** Exercise details **
Repeat every line, exactly, from the very first through the one where "5), .0175, 12), M_yel, t2)" appears. Add nothing else.

** Recorded information **
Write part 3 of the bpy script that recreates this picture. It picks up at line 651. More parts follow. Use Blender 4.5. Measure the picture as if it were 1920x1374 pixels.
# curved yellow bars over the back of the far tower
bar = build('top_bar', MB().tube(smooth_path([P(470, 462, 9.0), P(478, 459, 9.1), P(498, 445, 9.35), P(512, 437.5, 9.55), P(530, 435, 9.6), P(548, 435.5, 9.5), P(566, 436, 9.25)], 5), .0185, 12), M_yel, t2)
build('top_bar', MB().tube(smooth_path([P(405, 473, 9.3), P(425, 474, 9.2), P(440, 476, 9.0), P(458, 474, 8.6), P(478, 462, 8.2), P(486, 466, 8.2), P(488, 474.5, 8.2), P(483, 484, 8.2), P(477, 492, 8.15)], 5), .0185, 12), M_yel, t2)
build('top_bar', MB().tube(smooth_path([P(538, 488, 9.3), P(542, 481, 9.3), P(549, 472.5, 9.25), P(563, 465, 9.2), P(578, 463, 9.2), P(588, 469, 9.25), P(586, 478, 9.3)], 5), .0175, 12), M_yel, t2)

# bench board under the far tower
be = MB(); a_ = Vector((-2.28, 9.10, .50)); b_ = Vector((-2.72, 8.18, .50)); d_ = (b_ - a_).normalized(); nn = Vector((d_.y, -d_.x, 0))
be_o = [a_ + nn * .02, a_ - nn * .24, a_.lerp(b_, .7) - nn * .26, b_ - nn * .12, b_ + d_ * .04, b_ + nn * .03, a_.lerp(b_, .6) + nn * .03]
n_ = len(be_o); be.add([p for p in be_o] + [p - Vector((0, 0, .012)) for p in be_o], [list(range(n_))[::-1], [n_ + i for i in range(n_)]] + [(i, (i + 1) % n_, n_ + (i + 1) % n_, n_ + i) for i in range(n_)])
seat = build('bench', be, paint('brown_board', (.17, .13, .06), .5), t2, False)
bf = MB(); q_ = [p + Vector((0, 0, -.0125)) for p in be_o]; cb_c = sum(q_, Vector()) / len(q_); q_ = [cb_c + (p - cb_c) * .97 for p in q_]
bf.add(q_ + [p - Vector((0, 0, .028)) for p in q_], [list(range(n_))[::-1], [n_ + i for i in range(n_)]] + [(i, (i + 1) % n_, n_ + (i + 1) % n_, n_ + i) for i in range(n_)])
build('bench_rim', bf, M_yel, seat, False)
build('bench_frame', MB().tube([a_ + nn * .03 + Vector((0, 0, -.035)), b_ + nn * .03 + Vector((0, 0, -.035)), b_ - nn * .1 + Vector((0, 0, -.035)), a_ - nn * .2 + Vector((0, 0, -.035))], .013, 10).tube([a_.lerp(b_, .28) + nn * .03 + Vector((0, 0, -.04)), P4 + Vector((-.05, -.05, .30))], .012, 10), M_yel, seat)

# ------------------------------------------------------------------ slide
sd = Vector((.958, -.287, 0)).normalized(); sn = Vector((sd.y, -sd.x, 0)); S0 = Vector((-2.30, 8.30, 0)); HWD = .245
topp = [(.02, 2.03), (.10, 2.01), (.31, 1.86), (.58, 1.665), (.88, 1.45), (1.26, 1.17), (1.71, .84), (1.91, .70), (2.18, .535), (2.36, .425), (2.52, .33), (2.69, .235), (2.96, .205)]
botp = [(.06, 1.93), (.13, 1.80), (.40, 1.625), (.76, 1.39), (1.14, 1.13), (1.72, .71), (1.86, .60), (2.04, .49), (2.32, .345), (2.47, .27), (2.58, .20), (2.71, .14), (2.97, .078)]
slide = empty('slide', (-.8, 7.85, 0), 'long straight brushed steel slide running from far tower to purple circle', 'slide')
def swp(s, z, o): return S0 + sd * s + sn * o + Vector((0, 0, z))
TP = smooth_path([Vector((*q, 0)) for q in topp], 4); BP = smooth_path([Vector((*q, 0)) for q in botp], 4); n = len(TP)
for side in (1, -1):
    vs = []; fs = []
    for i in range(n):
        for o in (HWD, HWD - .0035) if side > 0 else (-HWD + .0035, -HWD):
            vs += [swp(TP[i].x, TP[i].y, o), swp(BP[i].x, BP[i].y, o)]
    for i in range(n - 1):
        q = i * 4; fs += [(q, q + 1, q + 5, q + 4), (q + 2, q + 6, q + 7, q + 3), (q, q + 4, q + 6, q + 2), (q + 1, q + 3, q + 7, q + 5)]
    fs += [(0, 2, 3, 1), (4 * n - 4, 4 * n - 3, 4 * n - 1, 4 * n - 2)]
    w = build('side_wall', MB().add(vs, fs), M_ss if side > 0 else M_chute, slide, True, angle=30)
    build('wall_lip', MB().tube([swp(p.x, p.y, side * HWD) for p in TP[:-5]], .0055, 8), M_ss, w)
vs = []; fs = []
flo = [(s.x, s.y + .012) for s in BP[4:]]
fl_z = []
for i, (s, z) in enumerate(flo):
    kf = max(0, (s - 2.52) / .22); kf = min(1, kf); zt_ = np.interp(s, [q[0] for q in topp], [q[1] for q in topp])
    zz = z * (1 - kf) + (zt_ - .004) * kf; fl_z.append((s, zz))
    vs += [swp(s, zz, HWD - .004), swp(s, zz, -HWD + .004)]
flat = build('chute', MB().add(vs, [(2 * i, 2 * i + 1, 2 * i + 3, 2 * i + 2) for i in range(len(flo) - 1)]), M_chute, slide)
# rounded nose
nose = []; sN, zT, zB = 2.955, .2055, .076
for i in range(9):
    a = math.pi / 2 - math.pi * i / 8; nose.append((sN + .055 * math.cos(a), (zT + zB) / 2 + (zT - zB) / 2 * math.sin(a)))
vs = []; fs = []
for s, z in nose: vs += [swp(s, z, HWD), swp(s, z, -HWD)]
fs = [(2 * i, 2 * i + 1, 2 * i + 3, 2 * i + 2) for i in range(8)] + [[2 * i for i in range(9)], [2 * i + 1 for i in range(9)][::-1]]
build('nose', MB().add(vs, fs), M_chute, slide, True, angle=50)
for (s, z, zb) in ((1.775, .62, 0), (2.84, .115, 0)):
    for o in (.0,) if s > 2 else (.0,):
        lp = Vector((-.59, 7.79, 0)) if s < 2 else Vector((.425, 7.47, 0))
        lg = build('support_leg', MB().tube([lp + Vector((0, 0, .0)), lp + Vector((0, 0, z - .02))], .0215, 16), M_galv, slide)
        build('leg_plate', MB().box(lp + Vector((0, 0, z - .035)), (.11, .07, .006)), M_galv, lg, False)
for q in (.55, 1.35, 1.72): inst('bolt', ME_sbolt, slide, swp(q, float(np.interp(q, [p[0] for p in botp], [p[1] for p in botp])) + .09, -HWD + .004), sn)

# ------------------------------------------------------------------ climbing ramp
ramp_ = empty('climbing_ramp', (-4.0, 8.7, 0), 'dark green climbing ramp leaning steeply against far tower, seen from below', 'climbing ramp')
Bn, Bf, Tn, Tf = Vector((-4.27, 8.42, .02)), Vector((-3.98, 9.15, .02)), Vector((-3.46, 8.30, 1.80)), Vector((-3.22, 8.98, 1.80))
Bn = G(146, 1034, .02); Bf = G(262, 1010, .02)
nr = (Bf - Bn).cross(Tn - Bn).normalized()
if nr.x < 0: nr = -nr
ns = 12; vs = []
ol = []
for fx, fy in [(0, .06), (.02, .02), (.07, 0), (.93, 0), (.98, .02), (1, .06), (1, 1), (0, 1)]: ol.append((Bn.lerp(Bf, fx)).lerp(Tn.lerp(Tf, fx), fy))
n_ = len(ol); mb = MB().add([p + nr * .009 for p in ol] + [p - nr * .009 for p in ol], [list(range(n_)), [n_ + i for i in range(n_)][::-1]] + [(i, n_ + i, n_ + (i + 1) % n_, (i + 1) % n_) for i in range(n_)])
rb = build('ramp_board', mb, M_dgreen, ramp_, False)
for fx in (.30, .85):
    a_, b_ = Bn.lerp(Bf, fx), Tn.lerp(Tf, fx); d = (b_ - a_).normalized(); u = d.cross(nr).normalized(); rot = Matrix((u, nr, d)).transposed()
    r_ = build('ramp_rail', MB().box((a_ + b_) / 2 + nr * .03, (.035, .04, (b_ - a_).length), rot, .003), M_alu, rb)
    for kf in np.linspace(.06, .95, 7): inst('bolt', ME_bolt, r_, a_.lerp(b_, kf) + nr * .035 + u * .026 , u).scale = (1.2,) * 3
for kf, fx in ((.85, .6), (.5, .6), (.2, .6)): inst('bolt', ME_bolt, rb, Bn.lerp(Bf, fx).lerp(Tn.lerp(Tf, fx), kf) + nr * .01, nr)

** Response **
Write part 3 of the bpy script that recreates this picture. It picks up at line 651. More parts follow. Use Blender 4.5. Measure the picture as if it were 1920x1374 pixels.
# curved yellow bars over the back of the far tower
bar = build('top_bar', MB().tube(smooth_path([P(470, 462, 9.0), P(478, 459, 9.1), P(498, 445, 9.35), P(512, 437.5, 9.55), P(530, 435, 9.6), P(548, 435.5, 9.5), P(566, 436, 9.25)], 5), .0185, 12), M_yel, t2)
build('top_bar', MB().tube(smooth_path([P(405, 473, 9.3), P(425, 474, 9.2), P(440, 476, 9.0), P(458, 474, 8.6), P(478, 462, 8.2), P(486, 466, 8.2), P(488, 474.5, 8.2), P(483, 484, 8.2), P(477, 492, 8.15)], 5), .0185, 12), M_yel, t2)
build('top_bar', MB().tube(smooth_path([P(538, 488, 9.3), P(542, 481, 9.3), P(549, 472.5, 9.25), P(563, 465, 9.2), P(578, 463, 9.2), P(588, 469, 9.25), P(586, 478, 9.3)], 5), .0175, 12), M_yel, t2)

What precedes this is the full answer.